Loose monetary policies and low interest rates tend to weaken the dollar, which normally trades inversely with gold.

On the Comex division of the New York Mercantile Exchange, gold futures for June delivery were up 0.14% at USD1,555.65 a troy ounce in U.S. trading on Thursday, up from a session low of USD1,539.85 and down from a high of USD1,559.35 a troy ounce.

Gold futures were likely to test support USD1,532.55 a troy ounce, the low from May 30, 2012, and resistance at USD1,604.25, Tuesday's high.

In the U.S., the Department of Labor reported earlier that the number of people filing for initial jobless benefits last week rose by 28,000 to 385,000, defying expectations for a decrease of 7,000 to 350,000.

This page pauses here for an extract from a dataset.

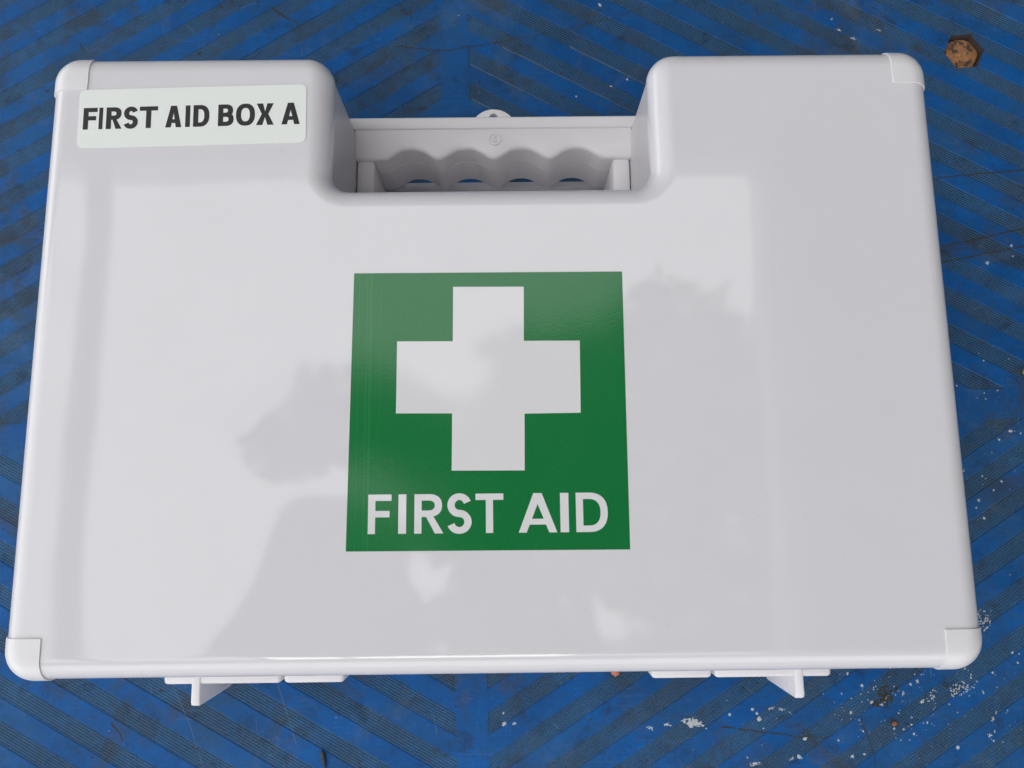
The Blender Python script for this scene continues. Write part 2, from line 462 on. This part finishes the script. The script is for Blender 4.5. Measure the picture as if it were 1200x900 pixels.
def loft(prof, cap_top, cap_bot, floor=None):
    bm = bmesh.new(); rings = []
    dd = lambda p, n, d: d if floor is None else floor + (d - floor) * draft(p, n)
    for d, z in prof:
        rings.append([bm.verts.new(((p.x - n.x * dd(p, n, d)) * MM, (p.y - n.y * dd(p, n, d)) * MM, z * MM)) for p, n in OUT])
    N = len(OUT)
    for a, b in zip(rings, rings[1:]):
        for i in range(N): bm.faces.new((a[i], a[(i + 1) % N], b[(i + 1) % N], b[i]))
    for flag, r in ((cap_top, rings[-1]), (cap_bot, rings[0])):
        if flag:
            f = bm.faces.new(r); f.normal_update()
            bmesh.ops.triangulate(bm, faces=[f], ngon_method='EAR_CLIP')
    return bm
ZT = 110.0; ZS = 48.6
prof = [(2.2, ZS + .4), (.7, ZS + .4), (.5, ZS + .7), (.5, ZT - RF - .9), (.45, ZT - RF - .8), (.04, ZT - RF - .7), (0, ZT - RF - .6), (0, ZT - RF - .3)]
prof += [(RF * (1 - math.cos(PI / 2 * i / 14)), ZT - RF + RF * math.sin(PI / 2 * i / 14)) for i in range(15)]
prof += [(RF + .45, ZT)]
lid = from_bm('lid', loft(prof, True, False), M_LID, case, 50)
lid.data.materials.append(M_CASE)
for p in lid.data.polygons:
    if p.center.z < (ZT - RF - .5) * MM: p.material_index = 1     # the walls are satin, the moulded top is polished
prof = [(6, 2), (4, 2), (3, 2.6), (2.6, 4), (.5, ZS - 1), (.2, ZS - .3), (.6, ZS), (2.4, ZS)]
base = from_bm('base', loft(prof, True, True, .5), M_CASE, case, 50)
for x, y in ((-140, -90), (140, -90), (-140, 90), (140, 90)):
    bm = bmesh.new(); bevel_box(bm, x - 8, x + 8, y - 6, y + 6, .02, 2.2, .6)
    from_bm('foot', bm, M_CASE, case)

# corner caps: thin shells wrapped over each corner of the lid
def corner_cap(sx, sy, ix, iy, off=.6):
    r = RO + off; n = 16
    pts = []
    for t in (0, .25, .5, .75): pts.append((Vector((ix + (HX - RO - ix) * t, HY + off)), Vector((0, 1))))
    pts += [(p, nn) for p, nn in arc(HX - RO, HY - RO, r, 90, 0 - 1e-6, n)]
    pts = [(p, (nn if nn.x + nn.y > 0 else -nn)) for p, nn in pts]
    for t in (.25, .5, .75, 1): pts.append((Vector((HX + off, HY - RO + (iy - HY + RO) * t)), Vector((1, 0))))
    rf = RF + off; zt = ZT + off * .8
    pr = [(0, ZS + 1.2), (0, zt - rf)] + [(rf * (1 - math.cos(PI / 2 * i / 12)), zt - rf + rf * math.sin(PI / 2 * i / 12)) for i in range(1, 13)]
    bm = bmesh.new(); rows = []
    for p, nn in pts: rows.append([bm.verts.new(((p.x - nn.x * d) * sx * MM, (p.y - nn.y * d) * sy * MM, z * MM)) for d, z in pr])
    for a, b in zip(rows, rows[1:]):
        for i in range(len(pr) - 1): bm.faces.new((a[i], b[i], b[i + 1], a[i + 1]))
    c = bm.verts.new((ix * sx * MM, iy * sy * MM, zt * MM))
    f = bm.faces.new([row[-1] for row in rows] + [c])
    bmesh.ops.recalc_face_normals(bm, faces=bm.faces)
    if f.normal.z < 0: bmesh.ops.reverse_faces(bm, faces=bm.faces)
    # rolled-in rim, so the shell has a real thickness
    be = [e for e in bm.edges if e.is_boundary]
    ex = bmesh.ops.extrude_edge_only(bm, edges=be)
    vs = [v for v in ex['geom'] if isinstance(v, bmesh.types.BMVert)]
    cen = Vector(((HX - 12) * sx, (HY - 12) * sy, 70)) * MM
    for v in vs:
        d = Vector((0, 0, 0))
        x, y, z = v.co.x * sx / MM, v.co.y * sy / MM, v.co.z / MM
        if z > zt - .01: d.z = -1
        elif z < zt - rf + .01 or True:
            dx = max(0, x - (HX - rf + off)); dy = max(0, y - (HY - rf + off)); dz = max(0, z - (zt - rf))
            d = -Vector((dx * sx, dy * sy, dz)).normalized()
        v.co += d * 1.3 * MM
    bmesh.ops.recalc_face_normals(bm, faces=bm.faces)
    return from_bm('corner_cap', bm, M_CAP, lid, 40)
corner_cap(-1, 1, 145.3, 95.0); corner_cap(1, 1, 146.0, 94.9); corner_cap(-1, -1, 145.8, 95.6); corner_cap(1, -1, 145.6, 96.2)

# handle in the notch
bm = bmesh.new()
NXs = 92; rows = []
HW = 58.38; HZ1 = 62.0; HZ0 = 29.0
def inner(x):
    a = abs(x - .4)
    if a < 47: t = 2 * PI * (x - .4 - 11.75) / 23.5; return 93.2 + 2.3 * (math.cos(t) - .16 * math.cos(2 * t))
    return 90.55
for i in range(NXs + 1):
    x = -HW + 2 * HW * i / NXs
    yi = inner(x)
    e = max(0, (abs(x) - 50) / 7.6)
    pr = [(yi + 6, HZ0), (yi + 1.2, HZ0), (yi + .3, HZ0 + .5), (yi, HZ0 + 1.5), (yi, 48.1), (yi + .22, 48.3), (yi, 48.5), (yi + .05, HZ1 - 3.2), (yi + .35, HZ1 - 2.3), (yi + .9, HZ1 - 1.7),
          (yi + 1.8, HZ1 - 1.35), (yi + 4, HZ1 - 1.1), (103.0, HZ1 - .9), (103.6, HZ1 - 1.1), (104.0, HZ1 - .2), (104.4, HZ1), (108.2, HZ1), (108.9, HZ1 - .5), (109, HZ1 - 1.2), (109, HZ0 + 1), (108, HZ0)]
    def xe(y):      # the bar's ends follow the rounded mouth of the notch
        if i not in (0, NXs) or y < HY - RM: return x
        return math.copysign(NX + RM - math.sqrt(max(0, RM ** 2 - (y - HY + RM) ** 2)) + .3, x)
    rows.append([bm.verts.new((xe(y) * MM, y * MM, z * MM)) for y, z in pr])
for a, b in zip(rows, rows[1:]):
    n = len(a)
    for j in range(n): bm.faces.new((a[j], b[j], b[(j + 1) % n], a[(j + 1) % n]))
bm.faces.new(rows[0]); bm.faces.new(rows[-1][::-1])
handle = from_bm('handle', bm, M_CASE, case, 35)
for s in (-1, 1):
    bm = bmesh.new(); bevel_box(bm, min(s * 58.35, s * 50.6), max(s * 58.35, s * 50.6), 52, 91.2, 22, 58.8, 1.7, 2)
    from_bm('arm', bm, M_CASE, handle, 40)
bm = bmesh.new(); bevel_box(bm, -58.3, 58.3, 50, 94.1, 12.5, 15.5, .3); bevel_box(bm, -58.3, 58.3, 94.0, 97.6, 12.4, 21.2, .8)
from_bm('notch_ledge', bm, M_CASE, case, 40)
# hanging tab behind the handle
bm = bmesh.new()
n = 40; HC = Vector((0, 114.7))
oc = [(10.2 * math.cos(PI * i / n), 108.3 + 10.2 * math.sin(PI * i / n)) for i in range(n + 1)]
ic = [(HC.x + 1.9 * math.cos(2 * PI * i / 24), HC.y + 1.9 * math.sin(2 * PI * i / 24)) for i in range(24)]
def plate(bm, oc, ic, z1, z0):
    for z in (z1, z0):
        V = [bm.verts.new((x * MM, y * MM, z * MM)) for x, y in oc]; H = [bm.verts.new((x * MM, y * MM, z * MM)) for x, y in ic]
        es = [bm.edges.new((P[i], P[(i + 1) % len(P)])) for P in (V, H) for i in range(len(P))]
        bmesh.ops.triangle_fill(bm, use_beauty=True, edges=es)
        if z == z1: V1, H1 = V, H
        else:
            for A, B in ((V1, V), (H1, H)):
                for i in range(len(A)): bm.faces.new((A[i], A[(i + 1) % len(A)], B[(i + 1) % len(A)], B[i]))
plate(bm, oc, ic, 50.5, 47.5)
from_bm('hanging_tab', bm, M_CASE, case)

# latches on the front
def fin(bm, x0, x1):
    prof = [(-113, 51.6), (-129.4, 51.6), (-130.6, 51.0), (-131.1, 49.6), (-131.1, 18), (-130.6, 15.5), (-129, 14.5), (-113, 14.5)]
    A = [bm.verts.new((x0 * MM, y * MM, z * MM)) for y, z in prof]; B = [bm.verts.new((x1 * MM, y * MM, z * MM)) for y, z in prof]
    n = len(prof); fs = [bm.faces.new(A), bm.faces.new(B[::-1])]
    for i in range(n): fs.append(bm.faces.new((A[i], B[i], B[(i + 1) % n], A[(i + 1) % n])))
    bmesh.ops.recalc_face_normals(bm, faces=fs)
    es = [e for e in bm.edges if abs(e.verts[0].co.x - e.verts[1].co.x) < 1e-6]
    bmesh.ops.bevel(bm, geom=es, offset=.6 * MM, segments=2, affect='EDGES', profile=.5)
for s in (-1, 1):
    lt = None
    X = lambda a, b: (min(s * a, s * b), max(s * a, s * b))
    bm = bmesh.new(); bevel_box(bm, *X(85.3, 131.4), -122.9, -108.5, 22, 51.2, 1.6, 3)
    lt = from_bm('latch', bm, M_CASE, case, 50)
    bm = bmesh.new(); bevel_box(bm, *X(60.4, 84.2), -122.9, -108.5, 30, 51.2, 1.6, 3)
    from_bm('hinge_barrel', bm, M_CASE, lt, 50)
    bm = bmesh.new(); fin(bm, *X(116.6, 120.1)); from_bm('pull_tab', bm, M_CASE, lt, 40)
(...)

The numbers weakened the dollar amid talk the Federal Reserve won't rush to dismantle its stimulus tools, including its monthly USD85 billion bond-buying program that weakens the greenback as a side effect, especially if the official March jobs report due for release on Friday disappoints, which some market participants view as a real possibility.

Gold also tracked the euro on Thursday, which saw hefty swings earlier after ECB President Mario Draghi said monetary authorities were "ready to act" and trim benchmark interest rates if needed, adding that monetary policy will remain accommodative for as long as is needed.

Both gold and the single currency, however, snapped back up after Draghi said markets have underestimated the bank’s commitment to the euro.

Elsewhere on the Comex, silver for May delivery was up 0.28% at USD26.873 a troy ounce, while copper for May delivery was up 0.87% and trading at USD3.362 a pound.